Jawa Timur, tanah yang pernah menjadi pusat kemakmuran agraris dan maritim, kini berubah menjadi episentrum eksploitasi. Di bawah kedok pembangunan dan investasi, wilayah ini mengalami alih fungsi besar-besaran yang melibatkan perampasan tanah, penghancuran hutan, dan pengabaian hak-hak rakyat kecil. Pada 2024, lebih dari 900 desa menghadapi ancaman kekeringan, sementara banjir melanda 13 kabupaten/kota, merendam ribuan hektar sawah dan memaksa ribuan orang kehilangan tempat tinggal.
Namun, bencana ini bukan sekadar akibat perubahan iklim. Mereka adalah cerminan dari kegagalan sistemik dalam tata kelola lingkungan. Tambang legal dan ilegal, dengan lebih dari 900 izin, menyusupi kawasan lindung dan menghancurkan ekosistem vital. Hutan mangrove, benteng terakhir pesisir, telah berkurang drastis akibat reklamasi, tambak, dan proyek infrastruktur yang meminggirkan nelayan tradisional.
Ironisnya, pemerintah terus mendorong solusi-solusi palsu. Proyek energi terbarukan seperti geothermal sering kali dilakukan di kawasan hutan lindung, menciptakan dampak ekologis baru yang merugikan masyarakat setempat. Pembangkit Listrik Tenaga Sampah (PLTSa) dan insinerasi di berbagai wilayah Jawa Timur dianggap sebagai solusi untuk krisis sampah, tetapi teknologi ini menghasilkan emisi beracun dan memperburuk kualitas lingkungan.
Dalam konflik agraria, lebih dari 50 kasus terjadi tanpa penyelesaian yang adil. Perampasan tanah di Banyuwangi dan Pasuruan, di bawah dalih proyek strategis nasional dan klaim sepihak negara, mencerminkan pengabaian terhadap hak-hak petani. Kriminalisasi, intimidasi, dan kekerasan terhadap warga yang memperjuangkan ruang hidup mereka menjadi pemandangan yang semakin biasa.
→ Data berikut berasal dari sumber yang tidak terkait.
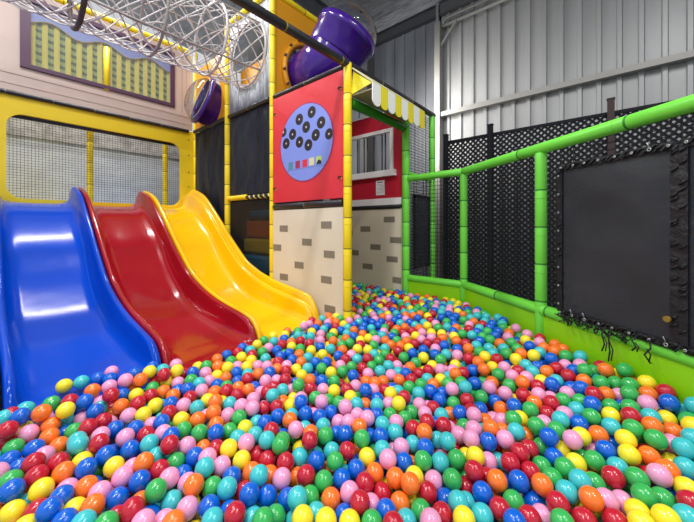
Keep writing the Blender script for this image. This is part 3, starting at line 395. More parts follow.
1901,1970,532,5,774,1670,445,2,2948,1874,589,1,2536,802,589,5,2205,240,571,5,1044,1115,410,5,2484,2581,590,2,2024,885,509,0,2617,1204,580,3,1642,72,467,6,3030,1348,603,0,936,617,361,5,
2469,1140,570,6,2546,1264,574,1,1567,362,431,3,2093,505,542,0,1762,1707,506,5,2755,1107,596,0,2018,1869,532,0,2430,728,578,5,2835,1609,584,3,432,1605,430,0,1821,693,466,5,1685,1782,504,6,
843,1053,398,1,1842,1191,478,0,2966,1376,598,1,880,958,384,1,2635,2240,579,1,3043,2791,621,0,2204,2146,557,5,2137,2488,571,1,2751,1352,588,3,2142,2069,549,4,2282,2070,556,3,1904,699,488,0,
2032,149,540,2,922,1630,435,0,924,1700,446,3,857,1680,438,0,2144,1195,518,3,1755,1777,506,5,2099,19,570,1,1112,1774,465,5,1624,323,437,3,2024,513,528,4,498,1932,452,2,974,460,368,1,
1344,1511,455,0,2494,519,602,2,1958,1385,500,1,2257,1104,540,6,1439,1022,429,4,1598,-88,475,5,1809,39,501,1,1385,621,400,5,2438,822,577,4,1437,1385,460,2,2514,1624,562,6,1524,849,438,1,
292,1427,409,6,2482,1420,560,1,3050,2454,613,3,2518,2168,573,5,2625,1827,568,1,2108,1746,533,6,152,1364,402,6,2402,2568,584,1,1413,539,408,5,2278,1512,535,6,1225,-63,397,0,307,1202,385,4,
1675,1472,478,3,2210,2369,568,5,1492,1966,504,6,2757,2503,599,2,2736,1009,598,4,1538,916,423,0,2199,2028,551,1,2403,2043,560,3,563,1239,404,5,2041,1783,529,0,2974,2801,618,1,2961,1704,591,4,
874,1562,441,6,2578,2303,580,4,2557,1455,569,3,2739,1728,574,2,2357,1923,555,3,1314,1575,461,0,1675,-40,482,1,2173,343,566,0,1617,-349,497,5,503,950,369,4,1770,934,459,2,1054,430,367,4,
3025,1835,592,4,1054,1219,426,5,2381,335,598,3,2788,943,604,4,2229,936,540,1,110,1940,445,5,2394,2456,581,1,925,904,389,4,2721,876,603,2,1527,419,419,6,650,1607,441,4,2151,2307,560,2,
1435,1878,493,2,2894,2565,609,0,-54,1606,429,3,2080,199,548,2,1927,335,509,0,-97,1869,451,0,360,1148,365,6,486,1863,450,2,2913,2005,583,3,-44,1724,438,0,2818,2066,583,1,2667,2310,586,5,
618,1752,449,2,2106,1905,539,6,2894,2285,596,4,2845,2485,603,2,2390,604,583,5,822,1739,449,4,1452,-80,432,5,647,1676,439,0,1293,1902,490,0,2360,2786,595,2,2376,2189,564,5,786,1016,381,1,
641,1471,423,0,1869,1865,521,4,1373,213,403,4,3050,1636,600,6,358,1434,387,4,1962,603,507,4,1490,231,419,0,2144,553,548,4,2730,1877,573,3,2594,1719,567,5,1472,-176,444,4,2695,2536,597,0,
2640,1027,590,6,2759,2332,587,2,1628,1974,516,0,1745,275,473,5,2431,2656,592,6,2213,665,554,2,1678,574,447,2,2418,1448,554,2,413,1776,442,0,1790,1355,484,1,2501,729,587,3,2460,1691,554,3,
2891,1268,596,4,606,1412,409,4,1462,695,412,1,2825,2365,597,1,2947,1944,589,1,2450,2770,598,3,1319,1194,447,0,817,1118,402,5,1309,736,413,0,2698,1538,576,6,1174,280,376,0,1929,110,529,2,
2209,1629,532,0,1604,1465,474,3,1521,-75,443,0,877,1933,466,0,295,1121,369,4,1676,282,462,3,1064,361,370,0,2831,2812,618,2,2802,1281,594,0,2069,268,538,0,174,1554,415,5,2167,42,569,1,
238,1210,390,3,1054,1736,455,3,2754,1180,590,2,3024,1905,594,6,834,1256,416,3,214,1699,437,2,87,1664,426,4,1745,129,489,5,2426,1806,550,0,2743,792,609,6,943,1564,435,0,1875,-339,557,4,
1835,1636,506,2,2091,121,565,6,2283,890,547,5,868,777,371,5,3045,2099,598,4,758,476,358,4,1645,986,445,4,400,1313,401,0,1523,522,432,0,1785,-105,516,2,1367,133,365,6,1829,-213,482,3,
624,1356,362,2,2084,554,487,3,511,1454,358,5,1977,452,470,5,455,1004,321,6,959,950,348,5,1141,756,352,0,761,1070,345,1,1551,474,382,0,1240,1230,388,6,1447,15,386,3,1467,297,374,6,
1800,635,424,6,938,365,309,4,2351,617,525,6,1269,523,350,4,636,1878,405,5,131,1435,361,5,1069,301,321,2,664,1272,354,0,1583,1424,421,6,669,1985,417,4,451,1940,398,2,1999,108,494,4,
1844,306,449,2,423,1658,385,1,1902,505,449,3,348,1716,388,0,696,814,317,3,2137,872,473,3,891,1034,350,6,1156,1495,399,6,1691,501,410,4,593,1018,327,0,1767,-160,463,4,1746,1095,415,3,
1779,432,428,6,2352,283,547,6,1307,1794,430,4,1668,1192,414,5,2191,288,521,1,1970,-26,501,3,1190,391,339,4,23,1763,389,5,1030,1177,374,4,1364,1383,404,0,1021,1472,392,5,887,1126,361,5,
2023,671,467,0,2134,231,515,3,754,775,318,0,1534,1147,401,3,331,1940,405,1,2001,824,454,0,-84,1937,403,1,1845,1025,415,4,1546,100,398,3,1212,658,349,2,1559,-331,432,1,1418,862,379,6,
1090,1246,372,4,914,670,322,4,59,1403,357,0,2094,795,475,3,1239,125,342,6,1869,55,468,5,6,1955,404,6,1750,1333,428,1,724,1237,351,4,1168,92,330,6,1306,816,372,2,508,1215,342,6,
726,1691,395,6,1248,717,361,4,1276,392,349,0,1124,1312,384,0,1449,-226,401,1,325,1503,371,4,1768,29,445,1,961,1827,414,3,1232,212,339,5,1145,1585,401,1,1324,481,358,5,1274,1856,434,0,
-8,1604,376,3,1113,1159,375,6,36,1541,370,3,1498,1008,393,4,442,1447,368,4,1465,1656,428,4,365,1877,400,2,2068,936,463,5,1996,976,448,6,613,824,312,2,2400,471,541,1,1753,534,420,5,
1485,1326,407,2,1075,499,331,1,1610,-147,426,0,1834,754,425,3,1889,-48,483,1,2211,178,536,6,2452,413,551,0,838,1522,385,2,195,1223,336,4,1978,174,486,4,766,1460,377,6,870,1612,392,5,
762,1353,371,5,1242,1534,401,0,253,1654,382,1,1343,281,356,6,1559,1232,406,2,1082,1369,388,5,1286,-73,361,2,1773,328,433,0,1371,973,378,2,193,1305,347,3,1534,1375,413,1,104,1800,393,5,
509,1288,351,6,1083,1888,420,0,913,569,316,3,1974,269,481,0,1688,691,399,6,481,1755,388,1,2205,508,509,6,827,930,336,1,1520,1507,421,0,882,1859,414,4,1899,-204,499,1,1386,1715,429,0,
1478,-294,411,0,-72,1836,394,0,1034,1694,403,1,805,679,314,2,1371,352,358,4,1733,-33,443,3,1509,735,378,1,1366,567,358,4,1023,1570,398,5,1700,1039,408,6,159,1612,375,3,424,1356,351,0,
1368,1063,386,2,1423,1568,420,5,1090,710,338,0,1297,73,355,6,394,1584,376,6,1140,1818,418,2,963,750,332,1,1393,489,363,2,1534,805,385,1,726,1794,400,6,2277,424,527,3,1899,398,454,4,
1119,142,324,2,1266,1693,420,1,1941,642,452,0,1689,621,397,6,1478,137,386,1,1333,1455,404,6,2228,348,522,5,1690,867,401,4,250,1843,397,1,1300,618,361,5,1601,859,391,4,1205,553,343,2,
1100,1091,370,3,461,1823,398,0,1314,1321,391,3,797,1292,369,0,1728,926,403,1,-4,1866,397,2,1539,-210,418,6,1464,1437,413,4,1584,642,385,3,2180,712,494,3,1421,1209,394,0,1877,870,430,4,
253,1161,330,2,224,1513,371,5,968,1670,401,3,1207,780,356,4,389,1025,320,4,491,1611,381,3,941,490,315,5,1203,1095,377,2,1406,682,373,3,703,1163,344,6,1788,1153,419,1,70,1982,406,1,
-90,1743,388,2,1355,1560,406,6,1801,132,445,6,1100,947,363,3,872,482,308,3,1006,1404,382,4,1585,1324,415,5,2273,495,519,0,2046,401,490,3,1014,1894,423,6,551,1788,398,4,822,757,322,3,
1184,896,367,2,1472,538,371,3,1251,-10,350,4,689,1589,385,5,932,1977,426,4,1135,234,326,3,1216,1339,385,0,-60,1663,382,3,207,1379,356,6,423,1162,337,0,1730,-274,462,2,852,1220,358,6,
552,945,320,4,1598,1072,399,2,2034,216,498,0,1667,228,417,0,1951,1083,435,0,1165,1916,433,6,489,898,310,1,1856,219,455,6,967,1212,371,4,1582,-61,412,2,1483,411,366,2,611,1716,389,2,
1349,24,368,2,2123,458,500,6,1351,-230,383,0,88,1613,376,4,-23,1456,363,6,1630,27,414,2,515,1041,328,6,935,1344,373,2,1110,601,338,4,616,1137,339,4,657,1782,399,1,826,1935,419,2,
1768,-336,478,3,641,1445,358,1,247,1915,402,0,145,1911,391,5,1114,1982,436,2,1292,1389,399,2,1381,1136,390,0,276,1725,388,5,744,1886,407,1,1245,1603,412,0,1556,574,384,5,1241,1030,377,2,
538,1970,409,6,674,983,325,3,682,685,308,0,1816,1089,418,2,1031,391,314,3,2380,383,544,3,1795,894,408,4,1177,1411,396,3,1688,337,411,6,575,1656,388,2,384,1810,389,6,1007,605,328,2,
2269,698,508,3,2077,328,501,1,2097,688,476,5,1798,973,408,1,1624,139,411,5,921,805,332,2,1961,718,453,0,1294,1185,382,3,2007,-122,518,4,693,1365,367,3,1755,1227,421,3,1515,351,383,5,
538,1516,374,0,1206,1841,427,3,2129,79,524,5,1467,636,375,0,898,1274,367,0,614,1572,381,5,1646,-294,447,2,2301,235,541,6,1638,799,387,1,578,1225,337,0,1905,273,465,4,1032,910,354,3,
1727,85,436,0,77,1893,400,2,1989,906,449,6,862,1457,379,2,251,1577,375,1,2110,620,488,6,730,888,325,3,793,1575,384,4,-74,1569,374,0,315,1808,395,6,1230,1755,422,4,1858,-149,484,6,
1354,-85,375,6,2179,625,498,4,1652,431,396,3,2038,49,513,1,1241,1927,436,5,1014,1978,430,2,1006,274,312,5,960,1027,355,4,1822,-70,467,2,1569,268,395,0,843,567,309,0,120,1315,346,0,
325,1641,378,3,2205,810,492,6,97,1506,369,0,995,1104,361,0,2470,481,549,0,601,1940,403,3,571,1085,332,1,1059,1795,416,5,1606,965,390,5]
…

Sayangnya, semua ini hanya menegaskan keberpihakan pemerintah terhadap kepentingan korporasi. Ekstraktivisme, yang melihat alam sebagai sekadar komoditas, kini mendominasi kebijakan pembangunan. Paradigma ini tidak hanya menghancurkan ekosistem, tetapi juga memperdalam ketimpangan sosial, meninggalkan rakyat kecil dalam kemiskinan dan ketidakberdayaan.
WALHI Jawa Timur menegaskan bahwa sudah saatnya mengubah arah kebijakan. Penegakan prinsip UUPA 1960, redistribusi lahan, moratorium izin tambang, dan restorasi ekosistem harus menjadi prioritas. Transisi energi tidak boleh menjadi alibi untuk eksploitasi baru, tetapi harus berlandaskan keadilan ekologis yang mengutamakan keseimbangan alam dan kehidupan manusia.
Tahun ini adalah pengingat akan “Vivere Pericoloso,” hidup yang penuh bahaya seperti yang disampaikan oleh Bung Karno. Namun, dari bahaya ini, harapan harus tetap ada. Hanya dengan keberanian untuk melawan ketidakadilan dan membangun kebijakan yang berpihak pada rakyat, Jawa Timur dapat selamat dari kehancuran ekologis yang mengintai.
Mari bersama bergerak, mempertahankan ruang hidup dan masa depan yang berkeadilan untuk generasi yang akan datang.